2016 precisa de um plano B
Quando o Governo de António Costa elaborou o Orçamento do Estado, a Comissão Europeia não validou o esforço de ajustamento estrutural anunciado pelo Executivo, mas deixou passar. Além deste diferendo, Bruxelas identificou riscos para a execução orçamental e exigiu, em Fevereiro, que Portugal preparasse medidas adicionais para usar quando fosse necessário. Desde essa altura, Bruxelas aproximou-se de Lisboa – ambos os executivos prevêem défices abaixo de 3%. No entanto, continuam separados por 900 milhões de euros, com a economia a não dar sinais de retoma que mitiguem os riscos orçamentais.
Planos para próximos anos ficam aquém do previsto
O Programa de Estabilidade, que avança previsões novas para 2017 a 2020, é outra das peças que servirá à Comissão na avaliação a Portugal. Neste documento, o Governo compromete-se a reduzir o défice. No entanto, prevê correcções ao saldo estrutural sempre abaixo do previsto nas regras europeias; e promete poupanças vagas que são consideradas arriscadas. O Governo conta em 2017 já beneficiar da flexibilização do Pacto de Estabilidade e Crescimento, mas esta benesse ainda não foi negociada com a Comissão.

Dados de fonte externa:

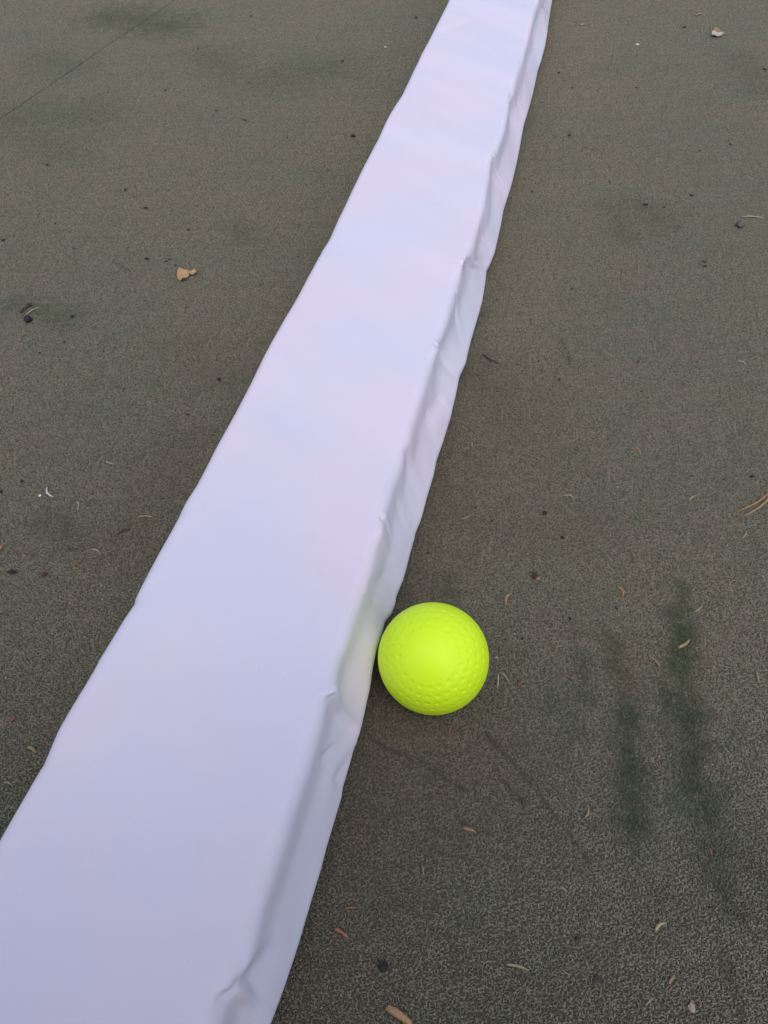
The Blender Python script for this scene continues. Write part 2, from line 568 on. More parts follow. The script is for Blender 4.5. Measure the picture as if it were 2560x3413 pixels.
BF.append(tuple(reversed(range((NR - 1) * M, NR * M))))

k = NT('white_vinyl')
tc = k.n('ShaderNodeTexCoord').outputs['Object']
cloud = k.noise(tc, 9.0, 3.0, .5)
col = k.mix(k.ramp(cloud, .35, .68), rgb(.688, .620, .722), rgb(.632, .626, .738))
speck = k.ramp(k.noise(tc, 700.0, 1.0), .765, .80)
col = k.mix(k.math('MULTIPLY', speck, .5), col, rgb(.45, .44, .46))
scuff = k.ramp(k.noise(k.vmath('MULTIPLY', tc, (1, .35, 1)), 60.0, 4.0, .7), .64, .80)
col = k.mix(k.math('MULTIPLY', scuff, .10), col, rgb(.5, .49, .50))
k.put(k.b.inputs['Base Color'], col)
k.b.inputs['Roughness'].default_value = .52
k.b.inputs['Specular IOR Level'].default_value = .3
wv = k.noise(tc, 1500.0, 2.0, .6)
bm = k.n('ShaderNodeBump')
bm.inputs['Strength'].default_value = .22
bm.inputs['Distance'].default_value = .0005
ww = k.math('ADD', k.math('MULTIPLY', wv, .5), k.math('MULTIPLY', k.noise(k.vmath('MULTIPLY', tc, (1, .6, 1)), 70.0, 3.0, .6), 3.0))
k.put(bm.inputs['Height'], ww)
k.put(k.b.inputs['Normal'], bm.outputs[0])
beam = mesh_obj('padded_beam', BV, BF, k.m)
tag(beam, 'long white vinyl covered padded beam lying on the dark carpet beside the yellow ball', 'padded beam')

# ---------------------------------------------------------------- dimpled ball
k = NT('fluorescent_rubber')
k.b.inputs['Base Color'].default_value = rgb(.71, 1.04, .02)
k.b.inputs['Roughness'].default_value = .42
k.b.inputs['Subsurface Weight'].default_value = .35
k.b.inputs['Subsurface Radius'].default_value = (1.0, 1.0, .4)
k.b.inputs['Subsurface Scale'].default_value = .006
k.b.inputs['Specular IOR Level'].default_value = .35
tc = k.n('ShaderNodeTexCoord').outputs['Object']
c = k.mix(k.math('MULTIPLY', k.ramp(k.noise(tc, 45.0, 4.0, .6), .55, .75), .10), rgb(.71, 1.04, .02), rgb(.60, .90, .02))
k.put(k.b.inputs['Base Color'], c)
ball_mat = k.m
bc = U * ball_s + Nn * ball_n
bc = np.array([bc[0], bc[1], BALL_R + .0008])
view = np.array([0, 0, CAM_H]) - bc
view /= np.linalg.norm(view)
cz = Vector(view)
camU, camR = Vector(UP), Vector(RT_)
pole = (cz - camR * .075 + camU * .04).normalized()      # the bare cap faces up towards the camera
e1 = camR - pole * camR.dot(pole); e1.normalize()
e2 = pole.cross(e1)
rings = []
for th, n0, ph in ((32, 20, 0), (42.5, 25, .5), (53, 30, .1), (63.5, 34, .6), (74, 36, .2), (84, 37, .7)):
    rings.append((th, n0, ph)); rings.append((180 - th, n0, ph + .5))
TH, PHN = 300, 480
bv, bf = [], []
dimr = math.radians(3.4)
for i in range(TH + 1):
    th = math.pi * i / TH
    thd = math.degrees(th)
    cand = [(math.radians(t), n, p) for t, n, p in rings if abs(t - thd) < 3.2]
    seam = -.00010 * math.exp(-((thd - 90) / 1.0) ** 2)
    for j in range(PHN):
        ph = 2 * math.pi * j / PHN
        r = BALL_R + seam
        for t, n, p in cand:
            st = 2 * math.pi / n
            q = ((ph / st - p) % 1.0)
            q = min(q, 1 - q) * st
            d = math.hypot(th - t, q * math.sin((th + t) / 2))
            if d < dimr:
                x = d / dimr
                r -= .00040 * (1 - x * x) ** 1.5
        v = pole * math.cos(th) + (e1 * math.cos(ph) + e2 * math.sin(ph)) * math.sin(th)
        bv.append(tuple(v * r))
for i in range(TH):
    for j in range(PHN):
        a = i * PHN + j
        b = i * PHN + (j + 1) % PHN
        bf.append((a, a + PHN, b + PHN, b))
ball = mesh_obj('dimpled_ball', bv, bf, ball_mat)
ball.location = tuple(bc)
tag(ball, 'fluorescent yellow dimpled rubber ball resting against the white beam', 'ball')

# ---------------------------------------------------------------- litter on the carpet
_mats = {}


def litter_mat(c):
    if c not in _mats:
        k = NT('dry_litter')
        tc = k.n('ShaderNodeTexCoord').outputs['Object']
        nz = k.noise(tc, 900.0, 3.0, .6)
        k.put(k.b.inputs['Base Color'], k.mix(k.ramp(nz, .3, .7), rgb(*[v * .55 for v in c]), rgb(*[min(1, v * .92) for v in c])))
        k.b.inputs['Roughness'].default_value = .7
        _mats[c] = k.m
    return _mats[c]


TAN, PALE, RUST, RED = (.38, .27, .14), (.46, .43, .33), (.30, .135, .06), (.34, .12, .08)
STRAW, GREENISH, DARK, BLACK, WHITE = (.44, .38, .20), (.36, .36, .22), (.045, .038, .03), (.012, .012, .013), (.75, .74, .70)
ORANGE = (.46, .24, .10)
Z0 = .0021


def on_pile(x, y):
    p = at(x, y, Z0)
    if (p - E0) @ snrm > 0:
        p = at(x, y, Z0 + LIFT)
    return p


def strip(a, b, w, bend, flat, seed=0):
    """tapering bent sliver from a to b (metres), width w"""
    r = random.Random(seed)
    K, Sd = 8, 6
    d = b - a
    L = np.linalg.norm(d)
    d = d / L
    nn = np.array([-d[1], d[0], 0])
    V, F = [], []
    for i in range(K):
        u = i / (K - 1)
        c = a + d * L * u + nn * bend * L * math.sin(u * math.pi) + np.array([0, 0, .0006 * math.sin(u * math.pi) + r.uniform(0, .0002)])
        ww = w / 2 * (.45 + .55 * math.sin(min(1, .12 + u * .95) * math.pi) ** .5) * r.uniform(.9, 1.1)
        for s_ in range(Sd):
            th = 2 * math.pi * s_ / Sd
            o = nn * math.cos(th) * ww + np.array([0, 0, math.sin(th) * ww * flat + ww * flat])
            V.append(c + o)
    for i in range(K - 1):
        for s_ in range(Sd):
            a0, a1 = i * Sd + s_, i * Sd + (s_ + 1) % Sd
            F.append((a0, a1, a1 + Sd, a0 + Sd))
    F.append(tuple(reversed(range(Sd)))); F.append(tuple(range((K - 1) * Sd, K * Sd)))
    return V, F


def sliver(name, p, q, wpx, bend, col, label, cat, flat=.6, group=None, parent=None):
    A, B = on_pile(*p), on_pile(*q)
    mid = (A + B) / 2
    dist = np.linalg.norm(mid - np.array([0, 0, CAM_H]))
    V, F = strip(A - mid * (parent is None), B - mid * (parent is None), wpx * dist / FPX, bend, flat, hash((p, q)) & 255)
    o = mesh_obj(name, V, F, litter_mat(col), parent)
    if parent is None:
        o.location = tuple(mid)
        tag(o, label, cat, group)
    return o


NG = 'dry needles scattered over the carpet'
NEEDLES = [
    ((90, 1048), (132, 1025), 4, .05, STRAW, 'straw coloured needle just above the black angular pebble at left'),
    ((2475, 723), (2545, 727), 4, .03, PALE, 'straight pale needle lying above the ringed grey pebble near right edge'),
    ((1608, 1182), (1665, 1213), 5, -.10, BLACK, 'black curved needle right of the beam, the only black one'),
    ((2488, 1773), (2474, 1795), 4, .06, STRAW, 'short straw needle below the long rusty needle pair'),
    ((1701, 1981), (1687, 2017), 9, -.18, TAN, 'thick crescent shaped tan needle above and right of the ball'),
    ((1660, 2247), (1658, 2291), 5, .02, PALE, 'pale upright needle close beside the ball, parallel to picture edge'),
    ((1669, 2243), (1696, 2276), 4, .08, STRAW, 'pale slanting needle right next to the upright one beside the ball'),
    ((1742, 2262), (1725, 2288), 6, .10, RUST, 'rust brown short needle right of the two pale ones by the ball'),
    ((2058, 1958), (2076, 1988), 7, .20, ORANGE, 'bent orange brown needle halfway between the ball and right edge'),
    ((2260, 2160), (2298, 2133), 9, -.08, TAN, 'stubby tan needle lying on the dark green streak'),
    ((2314, 2041), (2341, 2018), 4, -.06, STRAW, 'thin straw needle above the dark green streak'),
    ((2163, 2187), (2198, 2222), 4, .06, TAN, 'thin tan needle slanting between the two dark green streaks'),
    ((2522, 2237), (2530, 2278), 5, -.05, TAN, 'tan upright needle at the right edge, level with the ball'),
    ((2117, 1493), (2136, 1516), 5, .08, ORANGE, 'small orange needle above the middle of the right carpet'),
    ((2295, 1670), (2322, 1651), 4, .05, STRAW, 'straw needle left of the rusty needle pair'),
    ((1880, 1652), (1913, 1658), 4, .08, PALE, 'pale flat lying needle on brownish carpet above the ball'),
    ((2460, 1204), (2487, 1215), 4, .1, PALE, 'faint pale needle at upper right of the carpet'),
    ((1950, 2727), (1961, 2690), 6, -.10, TAN, 'light tan curved needle below the forked crease line'),
    ((1689, 3216), (1762, 3235), 7, .05, GREENISH, 'greenish pale long needle near the bottom, right of the bark strip'),
    ((2183, 3105), (2221, 3077), 8, .15, STRAW, 'yellowish bow shaped needle at lower right'),
    ((2229, 3279), (2248, 3250), 7, .03, TAN, 'tan straight needle lower right below the bow shaped one'),
    ((1496, 2452), (1504, 2424), 6, .05, RUST, 'brown needle in the shade directly below the ball'),
    ((2152, 3352), (2179, 3325), 3, .04, STRAW, 'hair thin straw needle near the bottom edge'),
    ((2360, 2824), (2372, 2848), 4, .05, RED, 'thin reddish needle at right below the green streaks'),
    ((1866, 2955), (1891, 2975), 3, .04, PALE, 'hair thin pale needle below the end of the crease'),
    ((1407, 2886), (1411, 2916), 4, .04, TAN, 'thin tan upright needle between beam and lower crease'),
    ((951, 3292), (960, 3312), 5, -.05, TAN, 'small tan needle touching the beam side near the bottom edge'),
    ((157, 1625), (178, 1658), 5, -.16, WHITE, 'white arched needle beside the white fleck at left'),
    ((258, 1672), (259, 1700), 4, .12, PALE, 'pale arched needle right of the white arched one'),
    ((354, 1539), (381, 1548), 4, -.1, PALE, 'pale faint needle between left carpet middle and the beam'),
    ((304, 1833), (333, 1844), 4, .14, PALE, 'pale sagging needle at left, near the beam edge'),
    ((247, 1886), (277, 1868), 6, .03, RUST, 'orange brown needle left of the beam'),
    ((390, 1783), (434, 1762), 4, .05, DARK, 'thin dark needle close to the left beam edge'),
    ((0, 1834), (16, 1815), 7, .05, ORANGE, 'orange needle cut by the left picture edge'),
    ((36, 2407), (57, 2396), 7, .15, RED, 'red brown needle in the lower left carpet corner'),
    ((94, 2491), (122, 2510), 9, .08, TAN, 'tan forked looking needle in the lower left corner by the beam'),
    ((13, 2609), (41, 2619), 4, .1, STRAW, 'thin straw needle lowest in the left corner'),
    ((459, 1725), (514, 1726), 4, .08, STRAW, 'long thin straw needle near the notch in the left beam edge'),
    ((1574, 1475), (1579, 1502), 4, -.08, TAN, 'tan needle near the right beam side, halfway up'),
    ((1538, 1732), (1570, 1714), 3, -.12, STRAW, 'hair thin bowed straw needle beside the beam above the ball'),
    ((2338, 47), (2318, 52), 5, .05, TAN, 'tiny tan needle at top right above the folded leaf'),
]
for p, q, w, bd_, c, lab in NEEDLES:
    sliver('dry_needle', p, q, w * 1.15, bd_, c, lab, 'needle', group=NG)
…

OS QUATRO CONTRA-ARGUMENTOS DO GOVERNO PORTUGUÊS
Sanções inéditas a um "bom aluno" não fazem sentido
A possibilidade de a Comissão Europeia decidir aplicar sanções a Portugal, através do corte de fundos estruturais, resulta de novas regras criadas para os fundos durante o período da crise e que entraram em vigor em 2013. Até agora nenhum país foi alvo destas sanções e, por isso, seria de esperar que a estreia aconteça numa situação óbvia, que não divida os comissários, o que parece não ser o caso de Portugal.
Governo promete cortar défice para menos de 3%
Um Governo que entra de novo tem sempre o início de funções como atenuante. É assim cá dentro e também lá fora. Além disso, o Executivo de António Costa pode sempre argumentar que, mesmo sendo um Governo com apoio de esquerda no Parlamento de partidos críticos da Comissão Europeia, tem feito esforços para prometer baixar o défice e conseguiu até que o apoio do Bloco e do PCP em torno do Programa de Estabilidade. Costa promete uma saída do Procedimento por Défices Excessivos já este ano, uma possibilidade que não é afastada pela Comissão Europeia, e que a confirmar-se será o "melhor défice dos últimos 43 anos", segundo o primeiro-ministro.
Há problemas a mais na Europa
A crise dos refugiados, o referendo à permanência do Reino Unido na União Europeia e o impasse político em Espanha são alguns dos assuntos que mais preocupam os responsáveis da Comissão Europeia. O Governo português conta que este enquadramento acabe por beneficiar a causa portuguesa. Ou seja, a Comissão evitaria acrescentar aos problemas que já existem outro tipo de complicações. Ainda para mais quando, além de Portugal, também Espanha poderá ser alvo de sanções, o que juntando à Grécia – ainda a braços com o último resgate – poderia recuperar um problema que todos julgavam estar já ultrapassado: as contas públicas dos países do sul da Europa.
Travão ao investimento e multas são contraproducentes
Não faz sentido cortar fundos estruturais a um país que precisa de investimento como de pão para a boca. A tese pode vingar junto da Comissão Europeia que na hora de pensar nas sanções terá de ter em conta também a situação económica do país – este argumento começou já a ser ensaiado pelo ministro das Finanças, numa altura em que os dados económicos para o primeiro trimestre apontam para uma quase estagnação da economia.